3 thoughts on “Cage of Evil (1960)

  1. Aye John, we actually did discuss Cahn’s resume on a previous thread under one of his other B films a few weeks back. You have me very intrigued with this review for a few reasons. First off, I come from a family of cops. My now 83 year-old father was a career policeman in my hometown, ascending near the end of his career to chief. Presently, one of my younger brothers, who is 54 was just named police chief on that same force, after better than 25 years on the job. I also have four uncles and cousins who are serving or have served. Alas I am a school teacher and couldn’t be less interested in that profession, though my fascination for the various corrections inherent in it has extended from noir to police procedurals to films where a good guy goes bad. In recent years I’ve embraced films like L.A. CONFIDENTIAL and SERPICO, THE DEPARTED and SERPICO among others, and I do like me a shortie of this kind. Yet I admit I haven’t seen it. Fabulous written and observed piece here.
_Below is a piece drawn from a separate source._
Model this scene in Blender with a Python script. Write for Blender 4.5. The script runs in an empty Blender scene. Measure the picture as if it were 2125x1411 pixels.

    • Thanks as always for the kind words, Sam. Cage of Evil is yet another of these that’s hardly worth rushing out to buy/rent but certainly worth a quick watch if it turns up on TV. The real fascination for me was how Cahn managed to take so many noir ingredients (and just look at the screengrabs: how noiry can you get!) yet produce a movie that hardly has a noirish feel to it at all.

      Well, should you ever introduce me to any of your relatives, I’ll remind myself not to spit on the sidewalk.